82. A M. JORDAN.

Camp de Reichenbach, 7 septembre 1741.

Ami, demain nous décampons;
Ni tous les saints ni le grand diable
Ne savent point où nous allons;
Mais vous, mon confident aimable,
Je vous apprends que nous ferons
Dans peu le siége désirable
Du fort de Neiss, que nous prendrons.
<133>Si la voix de la renommée
Vous informe dans vos cantons
Que notre florissante armée
Vainquit aux champs silésiens
Ces orgueilleux Autrichiens,
Que votre grande âme alarmée
Ne craigne pas pour mes destins.
Quiconque enchaîne la victoire
Doit, en en poursuivant le cours,
Sans peur sacrifier ses jours
Au laurier brillant de la gloire.
Si du sort l'éternelle loi
Précipite dans la nuit noire
L'ombre de votre ami, l'ombre de votre roi,
Qu'au moins le souvenir de cette ombre légère
Longtemps après ma mort vous soit récente et chère.

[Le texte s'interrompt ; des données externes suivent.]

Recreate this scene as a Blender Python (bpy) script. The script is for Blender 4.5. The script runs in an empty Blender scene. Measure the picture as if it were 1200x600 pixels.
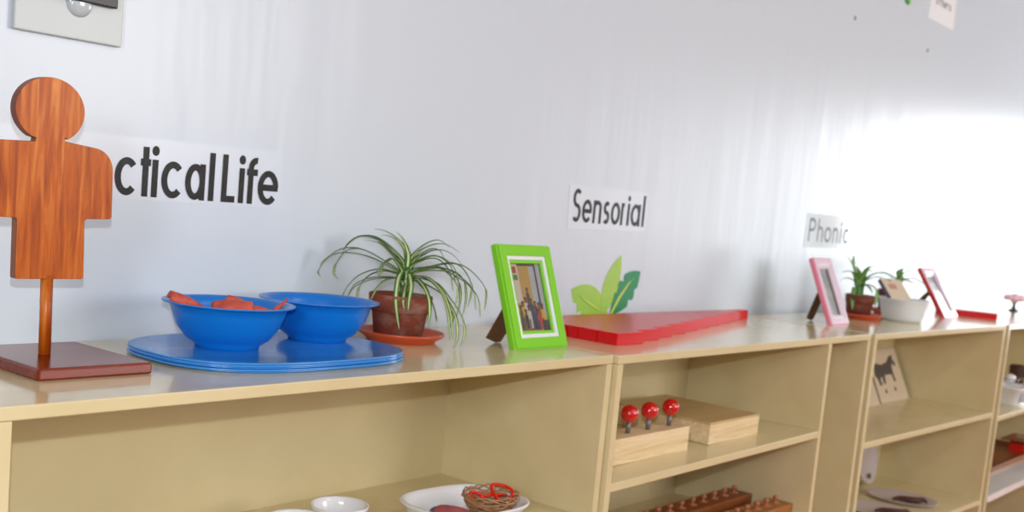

Je vais faire divorce pendant quelques jours avec les Muses; mais comme ce que nous allons faire à présent achève de nous assurer la tranquillité en Silésie, et que cette opération sert de base à nos quartiers d'hiver, j'en ai la réussite extrêmement à cœur.

Adieu, cher Jordan. Ne m'oublie pas, et sois bien persuadé de l'amitié que je conserverai toute ma vie pour messire Charles-Étienne. Ainsi soit-il!